Pour le reste, c’est aussi labyrinthique, comme on l’a déjà noté plus haut. Il faut reconnaître à l’amiral Mullen des vertus de diplomate dans l’art de balancer la menace tempérée et la prudence présentée comme le bon sens et la voie à suivre. Cette attitude correspond bien à ce qu’on sait déjà du président du JCS et, plus généralement, de la politique de l’U.S. Navy, qu’il représente en l’occurrence. D’une façon plus générale, on observera que cette attitude et cette politique sont un miroir très fidèle de la crise de la politique sécurité nationale aux USA, qu’il s’agisse de la politique suivie ou supposée (dans ce cas à l’égard de l’Iran, mais cela valable d’une façon plus générale) que des hypothèses d’intervention militaire. D’une façon plus générale encore, on en tirera l’enseignement que cet état de crise conduit les divers éléments du Complexe Militaro-Industriel à des positions contrastées selon les circonstances et les responsabilités occupées, cela d’ailleurs selon l’état actuel d’éclatement et d’influence des centres de pouvoir à Washington. Aujourd’hui, la fonction de président du JCS est singulièrement délicate puisqu’il s’agit de tenter de contrôler et de contenir deux crises à la fois, qui sont évidemment contradictoires par bien des aspects: la crise d’une politique extérieure expansionniste et belliciste et la crise de l’outil militaire au Pentagone.

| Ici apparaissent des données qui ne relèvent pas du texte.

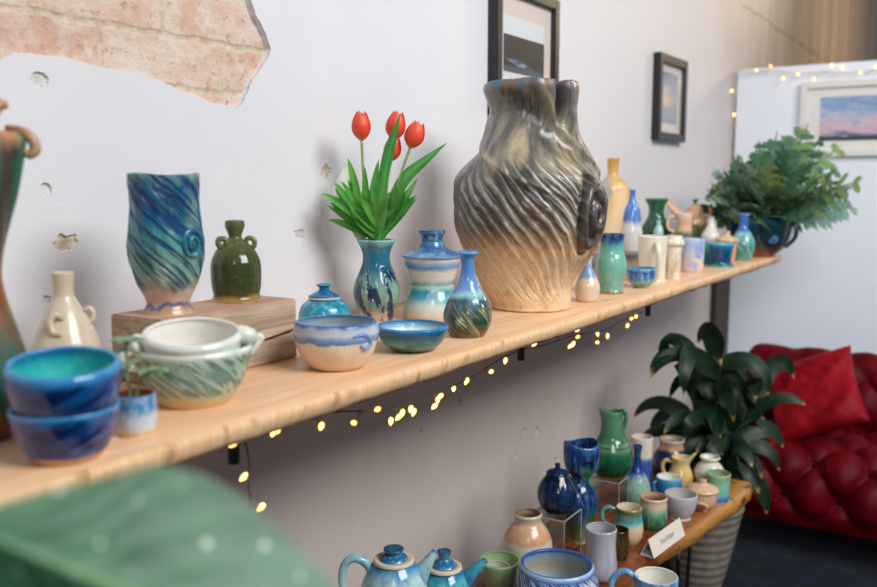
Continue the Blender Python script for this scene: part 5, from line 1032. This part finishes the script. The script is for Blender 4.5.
# ------------------------------------------------------------------ string lights
def bulb_mat(name, s):
    k = NT(name); k.set(Base_Color=lin('#ffe0a0'), Emission_Strength=s, Roughness=.2)
    f = k.n('ShaderNodeLayerWeight'); f.inputs[0].default_value = .5    # filament glowing through amber resin
    k.l(k.ramp(f.outputs['Facing'], [(0, '#ffe298'), (.3, '#ffb844'), (.7, '#a86414'), (1, '#6a3a0c')]), k.b.inputs['Emission Color']); return k.m
M_BULB = bulb_mat('warm_bulb', 3.6); M_BULB2 = bulb_mat('pale_bulb', 5.)
M_WIRE = plain('grey_wire', '#5f584e', .5); M_WIREW = plain('white_wire', '#d6cfc8', .5)
def strings(name, label, wires, bulbs, mwire, mbulb, r, wr):
    root = empty(name, wires[0][len(wires[0])//2]); tag(root, label, 'string lights'); o0 = root.location
    bm = bmesh.new(); allp = []
    for w in wires:
        pts = [tuple(Vector(p)-o0) for p in w]; sm = [Vector(p) for p in catmull(pts, 8)]; allp += sm
        for ph in (0, PI):  # twisted pair
            q = [tuple(p + Vector((0, math.cos(i*.9+ph), math.sin(i*.9+ph)))*wr*.9) for i, p in enumerate(sm)]
            tube_bm(q, [wr]*len(q), 6, 1, bm=bm)
    # each bulb on its own short lead
    for b in bulbs:
        p = Vector(b)-o0; q = min(allp, key=lambda v: (v-p).length)
        if (q-p).length > .003: tube_bm([tuple(q), tuple((q+p)/2 + Vector((0, .002, .002))), tuple(p)], [wr*.8]*3, 6, 4, bm=bm)
    mesh_obj('wire', bm, mwire, root)
    rng = random.Random(3)
    for b in bulbs:
        bm = lathe([(r*.55, -r*1.2), (r*.8, -r*.8), (r, 0), (r*.8, r*.9), (r*.4, r*1.6), (r*.08, r*1.9)], None, segs=12, sub=3)
        o = mesh_obj('bulb', bm, mbulb, root); o.location = Vector(b)-o0; o.rotation_euler = (rng.uniform(1.2, 2.9), rng.uniform(-.6, .6), 0)
strings('string_lights', 'warm fairy lights on grey wire hanging under the pine shelf', [SHELF_WIRE, DROP_WIRE], SHELF_BULBS, M_WIRE, M_BULB, .0052, .0011)
strings('string_lights', 'pale fairy lights along the top edge of the white partition', [PANEL_WIRE], PANEL_BULBS, M_WIREW, M_BULB2, .0060, .0022)

# ------------------------------------------------------------------ bench
def slab_mat():
    k = NT('live_edge_slab'); k.set(Roughness=.32)
    n1 = k.noise(k.coord('Object', (14, .8, 14)), 2.4, 5, .6, 1.2); n2 = k.noise(k.coord('Object', (5, 3, 5)), 3.3, 4, .6)
    x = k.sep(k.coord('Object'))[0]
    c = k.ramp(n1, [(.25, '#4a1f0c'), (.45, '#743a18'), (.6, '#8f4e24'), (.8, '#602c12')])
    c2 = k.ramp(n1, [(.25, '#7a4820'), (.5, '#c08a48'), (.75, '#9a642e')])
    e = k.rng(k.math('ADD', x, k.math('MULTIPLY', n2, .07)), .235, .30)
    c = k.mix(e, c, c2)
    c = k.mix(k.math('MULTIPLY', k.rng(n2, .56, .66), k.math('MULTIPLY', e, .9)), c, '#33190a')
    k.col(c); k.bump(n1, .25, .003); return k.m
M_BLACKROD = plain('black_rod', '#0c0c0c', .4)
def bench():
    root = empty('slab_bench', (.36, 2.05, 0)); tag(root, 'low live-edge wood slab bench on hairpin legs crowded with pottery', 'bench')
    ks = [(1.22, .72), (1.5, .735), (1.8, .735), (1.95, .685), (2.08, .580), (2.12, .556), (2.31, .597), (2.55, .628), (2.75, .652), (2.83, .655), (2.865, .648)]
    sm = catmull(ks, 10); bm = bmesh.new(); rows = []
    for y, e in sm:
        e += .004*fbm(0, y*9, 0) + .002*fbm(1, y*30, 0)
        th = .060 + .005*fbm(2, y*5, 0); k = .5*fbm(3, y*6, 0)
        P = [(.236+.006*fbm(5, y*5, 0), .48), (.27, .48), (.34, .48), (e-.06, .48), (e-.012, .4795), (e-.002, .475), (e+.003+.004*k, .458), (e+.001+.006*k, .438), (e-.016, .48-th), (.34, .48-th), (.238, .48-th)]
        rows.append([bm.verts.new((x-.36, y-2.05, z)) for x, z in P])
    m = len(rows[0])
    for i in range(len(rows)-1):
        for j in range(m):
            q = (j+1) % m; bm.faces.new((rows[i][j], rows[i+1][j], rows[i+1][q], rows[i][q]))
    bm.faces.new(rows[0]); bm.faces.new(list(reversed(rows[-1]))); bmesh.ops.recalc_face_normals(bm, faces=bm.faces)
    mesh_obj('slab', bm, slab_mat(), root)
    for (x, y) in ((.582, 2.37), (.29, 2.70), (.60, 1.42), (.29, 1.42)):
        b = tube_bm([(x-.36, y-.055-2.05, .421), (x-.36, y-.03-2.05, .2), (x-.36, y-.006-2.05, .012), (x-.36, y-2.05, .006), (x-.36, y+.006-2.05, .012), (x-.36, y+.03-2.05, .2), (x-.36, y+.055-2.05 , .421)], [.0055]*7, 10)
        box_bm(x-.36-.05, x-.36+.004, y-2.05-.06, y-2.05+.06, .4165, .4205, 0, b)
        mesh_obj('hairpin_leg', b, M_BLACKROD, root)
bench()

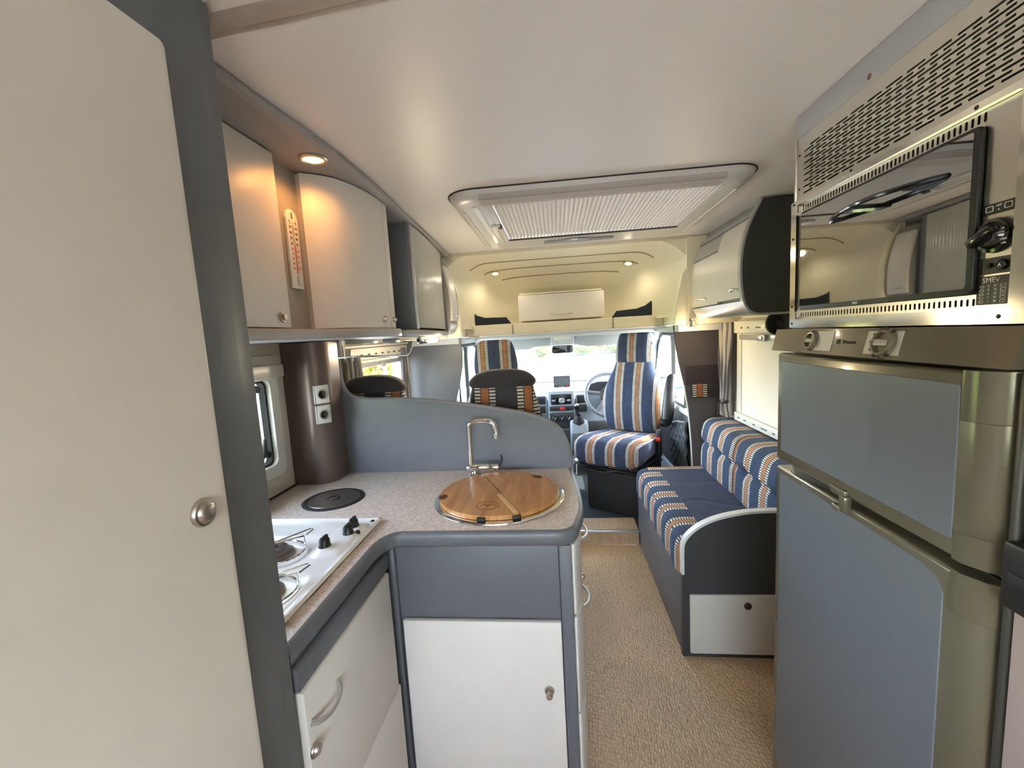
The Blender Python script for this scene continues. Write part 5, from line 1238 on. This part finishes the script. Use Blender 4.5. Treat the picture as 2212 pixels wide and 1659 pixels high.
la = obj('latch', B().box(.07, .185, 2.255, 2.290, 1.852, 1.866, .004), SILVER, sk_); obj('latch_button', B().box(.10, .13, 2.250, 2.258, 1.855, 1.864, .002), WPLAST, la)
for xa in (-.325, .655): obj('side_bead', B().tube([(xa, 1.66, 1.8665), (xa, 2.30, 1.8665)], .004, 6), WPLAST, sk_)
ring_frame(bb := B(), rrect(-.32, .68, 1.50, 2.32, .02), rrect(-.27, .63, 1.55, 2.26, .02), 'z', 1.9505, 1.966); obj('curb', bb, WPLAST, sk_)
obj('dome', B().box(-.31, .67, 1.51, 2.31, 1.9662, 1.970), translucent('milky acrylic dome', (.9, .9, .9), .75), sk_, smooth=0)
# downlights in the lining, seated on the moulded surface
for lab, x, y in (('lit round downlight on the left of the cream cab lining', -.41, 3.10), ('lit round downlight on the right of the cream cab lining', .515, 3.09)):
    hit, lc_, nn, _ = bo.ray_cast(Vector((x, y, 1.60)), Vector((0, 0, 1)))
    zz = lc_.z if hit else 1.86
    nn = nn if nn.z < 0 else -nn
    dl = downlight(lab, x, y, zz-.003, .026, e=3.0, col=(1, .90, .66))
    dl.rotation_euler = Vector((0, 0, -1)).rotation_difference(nn).to_euler()

# ================================================================== OUTSIDE
GZ = -.75
def ground_strip(name, pts, z, m): return struct(name, B().prism(pts, 'z', z-.1, z), m, smooth=0)
ground_strip('road', [(-60, -40), (60, -40), (60, 120), (-60, 120)], GZ, ASPH)
ground_strip('bounce_ground', [(-5.6, -18), (9, -18), (9, 13.5), (-5.2, 13.5)], GZ+.01, mat('pale concrete driveway', srgb(202, 196, 186), .9, mottle=.08, mscale=2, spec=0.0))  # pale ground added around the vehicle to bounce daylight up indoors
ground_strip('pavement', [(-6.0, 13.6), (-1.75, 13.6), (-.55, 24), (.3, 37), (-1.6, 37), (-4.2, 24)], GZ+.11, PAVE)
kb = [(-1.75, 13.6), (-.55, 24), (.3, 37)]
struct('kerb', B().prism(kb+[(p[0]+.16, p[1]) for p in kb[::-1]], 'z', GZ-.02, GZ+.12), KERB, smooth=0)
ground_strip('verge', [(-40, -30), (-6.0, -30), (-5.5, 10), (-4.2, 24), (-1.6, 37), (0, 41), (0, 60), (-40, 60)], GZ+.10, GRASS)
def bush(name, lab, cat, x, y, z0, rx, ry, rz, n, m, size, grp=None, trunk=0):
    t_ = thing(name, lab, cat, (x, y, GZ), grp); rnd = random.Random(int(x*100+y*10)); bb = bmesh.new()
    for _ in range(n):
        while True:
            v = Vector((rnd.uniform(-1, 1), rnd.uniform(-1, 1), rnd.uniform(-1, 1)))
            if .35 < v.length < 1: break
        v *= (.82+.18*math.sin(v.x*7+v.z*5))
        c = Vector((x+v.x*rx, y+v.y*ry, z0+rz+v.z*rz))
        a = Vector((rnd.uniform(-1, 1), rnd.uniform(-1, 1), rnd.uniform(-1, 1))).normalized(); d = a.cross(Vector((rnd.uniform(-1, 1), rnd.uniform(-1, 1), rnd.uniform(-1, 1)))).normalized()
        s = size*rnd.uniform(.6, 1.3)
        bb.faces.new([bb.verts.new(p) for p in (c-a*s, c+d*s*.45, c+a*s, c-d*s*.45)])
    obj('foliage', B().merge(bb), m, t_, smooth=0)
    b = B(); b.tube([(x, y, GZ+.05), (x+.05, y, z0+rz*.7), (x, y+.05, z0+rz*1.5)], [.10*rx**.5, .07*rx**.5, .02], 8); obj('trunk', b, BARK, t_)
bush('garden_tree', 'bright yellow green tree outside the windscreen behind the passenger headrest', 'tree', -3.9, 29.5, -.55, 1.9, 1.5, 1.0, 2600, LEAF2, .13)
bush('garden_shrub', 'rounded green shrub beside the pavement outside the windscreen', 'shrub', -1.3, 36.5, -.68, 1.2, 1.0, .55, 1500, LEAF1, .11)
bush('garden_shrub', 'low broad green shrub in front of the house, left of the russet bush', 'shrub', 2.3, 39, -.72, 1.5, .8, .42, 1600, LEAF1, .10)
bush('garden_shrub', 'low green hedge shrub in front of the house windows', 'shrub', 5.2, 39.5, -.72, 1.7, .8, .38, 1600, LEAF1, .10)
bush('garden_shrub', 'small russet bush against the pale house', 'shrub', 4.1, 41.2, -.45, .62, .5, .42, 900, LEAF3, .09)
bush('hedge', 'yellow green hedge outside the left dinette window', 'hedge', -6.9, 15.5, -.70, 1.2, 5.5, 1.5, 8000, LEAF2, .11)
for k, y in enumerate((28.0, 31.0, 33.5)):
    tag(obj('fence_post', B().box(-1.95+.13*k, -1.83+.13*k, y, y+.12, GZ+.1, GZ+1.05, .01), FENCE), ('nearest dark fence post beside the pavement', 'middle dark fence post beside the pavement', 'farthest dark fence post beside the pavement')[k], 'post', 'fence posts along the pavement')
ho = thing('house', 'pale rendered house with white windows beyond the road outside the windscreen', 'house', (6.5, 46, GZ))
obj('wall', B().box(1.5, 13.5, 45, 52, GZ, 2.0), RENDER, ho); obj('wall', B().box(-7, 1.5, 47, 53, GZ, 2.2), RENDER, ho)
obj('roof', B().prism([(44.4, 1.95), (52.6, 1.95), (48.5, 4.6)], 'x', 1.2, 13.8), TILES, ho); obj('roof', B().prism([(46.4, 2.15), (53.6, 2.15), (50, 4.6)], 'x', -7.3, 1.2), TILES, ho)
for x0, x1 in ((2.4, 3.9), (6.1, 7.6), (8.3, 9.8), (10.6, 12.2)):
    wi = obj('window', B().box(x0, x1, 44.93, 45.0, -.30, .95), WPLAST, ho)
    n_ = 3; wdt = (x1-x0)/n_
    for q in range(n_): obj('pane', B().box(x0+wdt*q+.07, x0+wdt*(q+1)-.07, 44.91, 44.94, -.20, .85), WINDARK, wi)
for x0, x1 in ((-5.5, -4), (-2.6, -1.1)):
    wi = obj('window', B().box(x0, x1, 46.93, 47.0, -.2, .95), WPLAST, ho); obj('pane', B().box(x0+.08, x1-.08, 46.91, 46.94, -.1, .85), WINDARK, wi)
obj('garage_door', B().box(4.3, 5.7, 44.93, 45, GZ, .9), mat('garage door', srgb(206, 204, 200), .6), ho)
car = thing('parked_car', 'silver car parked in front of the pale house', 'car', (7.2, 42.5, GZ))
obj('body', B().prism([(5.4, -.48), (5.4, -.10), (5.9, .02), (6.5, .08), (7.0, .42), (8.2, .44), (8.7, .08), (9.0, .0), (9.0, -.48)], 'y', 41.7, 43.3, .06, 3), CARP, car)
obj('side_glass', B().prism([(6.62, .10), (7.05, .37), (8.12, .39), (8.52, .10)], 'y', 41.68, 41.72), WINDARK, car)
for x in (6.1, 8.3): obj('wheel', B().lathe([(0, .02), (.2, .02), (.31, .0), (.31, -.2), (0, -.2)], T(x, 41.7, GZ+.31) @ FACE_MY, 24), RUBBER, car)
# right hand side garden fence seen through the cab door
gf = thing('garden_fence', 'pale garden fence outside the right cab door', 'fence', (4.5, 14, GZ))
FW = mat('pale fence paint', srgb(206, 204, 200), .8)
for k in range(40): obj('board', B().box(4.5, 4.53, 7.0+.30*k, 7.27+.30*k, GZ+.05, GZ+1.15+.02*(k % 2)), FW, gf)
for z in (GZ+.3, GZ+.9): obj('rail', B().box(4.53, 4.59, 7.0, 19, z, z+.09), FW, gf)
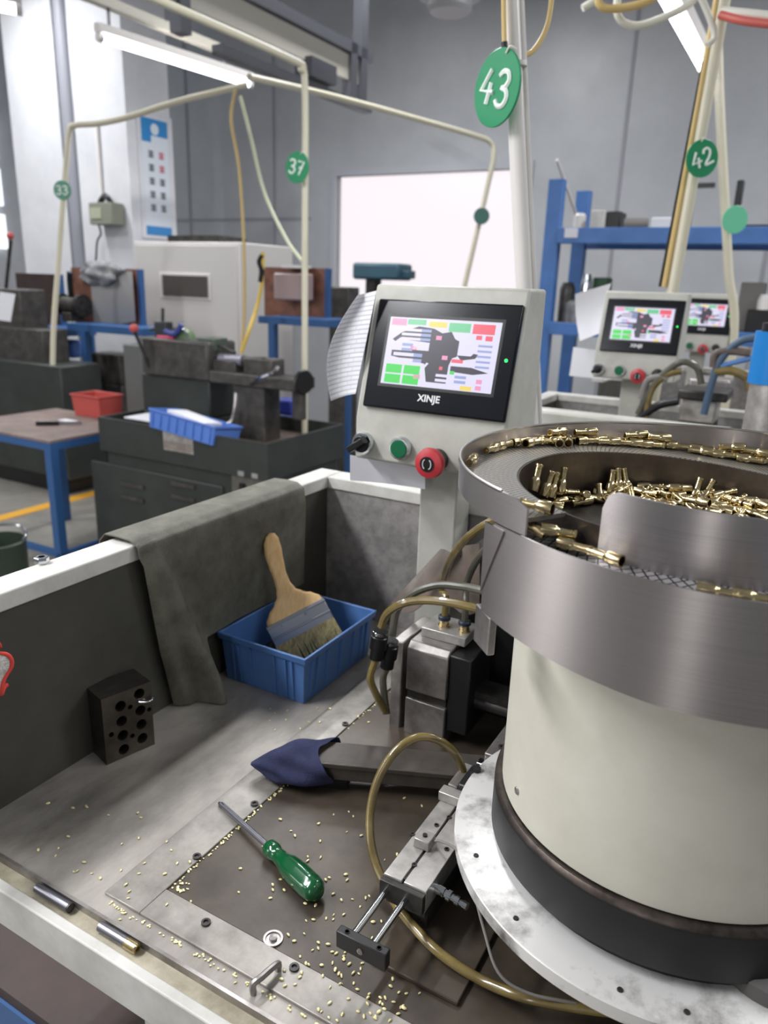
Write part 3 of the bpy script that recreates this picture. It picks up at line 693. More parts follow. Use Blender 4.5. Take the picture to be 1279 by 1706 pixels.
for x, y in ((687, 1390), (744, 1415), (690, 1441), (727, 1375), (748, 1362)):
    p = lz(x, y, zs); MB(FR).lathe([(0.0024, -.001), (0.0024, 0.0008), (0.0013, 0.0008), (0.0012, 0)], (p.x, p.y, zs), n=12).build('screw', darksteel, sl)
p = lz(702, 1407, zs)
cb = MB(FR).box((p.x - .006, p.y - .006, zs), (p.x + .010, p.y + .010, zs + 0.009), taper=0.9).build('sensor_clamp', alu, sl, bevel=0.0008)
MB(FR).cyl((p.x + .002, p.y + .002, zs + .009), (p.x + .002, p.y + .002, zs + .0105), 0.0022, n=10).build('clamp_screw', darksteel, cb)
MB(FR).box((xm - .0002, y0 + .004, zs - .003), (xm + .0024, p.y, zs - 0.0012)).build('sensor_strip', blackpl, sl)
MB(FR).box((x0 - .002, y1 - 0.004, zs), (x1 + .004, y1 + 0.009, zs + 0.010)).build('stop_bar', alu, sl, bevel=0.0008)
MB(FR).box((x0 + .012, y1 + .009, zs - .02), (x1 + 0.004, y1 + 0.045, zs + 0.016)).build('cylinder_head', blackm, sl, bevel=0.002)
MB(FR).box((x0 + .002, y1 + .009, zs - .02), (x0 + .012, y1 + 0.05, zs + 0.012)).build('head_bracket', steel, sl, bevel=0.001)
MB(FR).lathe([(0.006, 0), (0.006, .008), (.0045, .008), (.0045, .012)], (x0 + .024, y1 + .027, zs + .016), n=14).build('hose_fitting', blackpl, sl)
fy = 0.4035; zr_ = zs - 0.011
rodA, rodB = x0 + 0.006, x0 + 0.0245
for rx in (rodA, rodB):
    MB(FR).cyl((rx, fy, zr_), (rx, y0 - 0.006, zr_), 0.0028, n=18).build('guide_rod', chrome, sl, label='polished chrome rod')
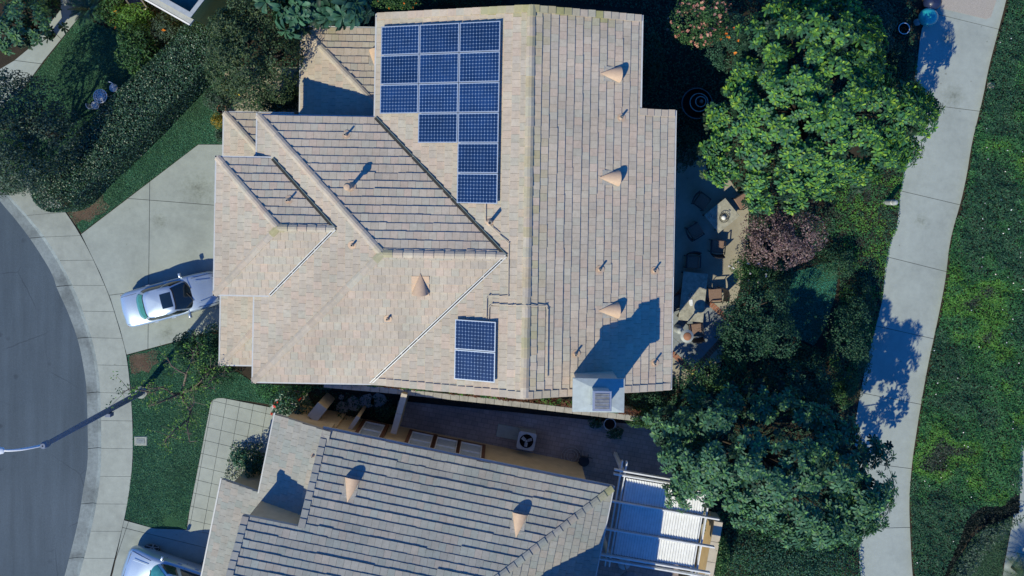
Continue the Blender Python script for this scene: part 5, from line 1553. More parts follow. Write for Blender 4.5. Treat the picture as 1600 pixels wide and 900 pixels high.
def lobes_points(lobes, n, zmin=-.25, deep=.5, inner=.25):
    """points on a heap of ellipsoid lobes: (centre, radii)"""
    ar = np.array([r[0] * r[1] + r[0] * r[2] + r[1] * r[2] for c, r in lobes]); ar = ar / ar.sum()
    k = rng.choice(len(lobes), int(n * 1.9) + 10, p=ar)
    Cn = np.array([c for c, r in lobes], float)[k]; Rd = np.array([r for c, r in lobes], float)[k]
    d = norm(rng.normal(0, 1, (len(k), 3))); d[:, 2] = np.where(d[:, 2] < zmin, -d[:, 2], d[:, 2])
    rad = np.where(rng.random(len(k)) < inner, rng.uniform(.55, .95, len(k)), rng.normal(1, .05, len(k)))
    Pn = Cn + d * Rd * rad[:, None]
    Nn = norm(d / Rd)
    ok = np.ones(len(k), bool)
    for j, (c, r) in enumerate(lobes):
        q = np.linalg.norm((Pn - np.array(c)) / np.array(r), axis=1)
        ok &= (q > deep) | (k == j)
    ok &= Pn[:, 2] > .02
    Pn, Nn = Pn[ok], Nn[ok]
    return Pn[:n], Nn[:n]
def heap(rx, ry, h, nl, z0=.0, rough=.42, seed=None):
    """a crown outline made of unequal lobes"""
    L = [((0, 0, z0 + (h - z0) * .42), (rx * .72, ry * .72, (h - z0) * .52))]
    for k in range(nl):
        a = 2 * math.pi * (k + rng.uniform(-.3, .3)) / nl
        q = rng.uniform(.48, .72); s_ = rng.uniform(.30, .30 + rough * .5)
        zz = z0 + (h - z0) * rng.uniform(.3, .62)
        L.append(((rx * q * math.cos(a), ry * q * math.sin(a), zz), (rx * s_, ry * s_, min((h - zz) * .95, (h - z0) * .42))))
    for k in range(max(2, nl // 2)):
        a = rng.uniform(0, 6.28); q = rng.uniform(0, .4); s_ = rng.uniform(.26, .42)
        L.append(((rx * q * math.cos(a), ry * q * math.sin(a), z0 + (h - z0) * .68), (rx * s_, ry * s_, (h - z0) * .3)))
    return L
G_DARK = [(0.033, 0.094, 0.053, 4), (0.044, 0.125, 0.065, 3), (0.021, 0.064, 0.041, 2), (0.074, 0.161, 0.075, 0.6)]
G_MID = [(0.046, 0.123, 0.049, 4), (0.065, 0.167, 0.056, 3), (0.031, 0.084, 0.042, 2), (0.117, 0.217, 0.07, 0.7)]
G_GREY = [(0.072, 0.123, 0.087, 4), (0.049, 0.09, 0.063, 3), (0.111, 0.167, 0.119, 1.5), (0.039, 0.065, 0.049, 1)]
G_BLUE = [(0.048, 0.137, 0.089, 4), (0.067, 0.175, 0.109, 2), (0.033, 0.097, 0.068, 2)]
G_LIME = [(0.13, 0.275, 0.049, 4), (0.098, 0.232, 0.056, 3), (0.182, 0.319, 0.056, 1), (0.065, 0.16, 0.049, 2)]
G_OLIVE = [(0.071, 0.117, 0.054, 4), (0.052, 0.096, 0.05, 3), (0.033, 0.068, 0.038, 2), (0.112, 0.154, 0.06, 0.8)]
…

Aujourd’hui, la position de l’amiral Mullen est différente de ce qu’elle fut in illo tempore, sous l’administration GW Bush. Dans ces temps-là, Mullen devait surtout chercher à modérer un pouvoir politique dont les militaires pouvaient craindre des initiatives aventureuses. Aujourd’hui, on a plutôt l’impression que son rôle est de tenter d’assurer une certaine stabilité dans un courant politique – évidemment belliciste et “very, very destabilizing” puisqu’il correspond à la “politique de l’idéologie et de l’instinct” dénoncée par qui Harlan K. Ullman – dont on découvre de plus en plus qu’il n’est lié à aucune administration, à aucun personnel politique, mais qu’il est la résultante irrésistible de la dynamique du système de l’américanisme.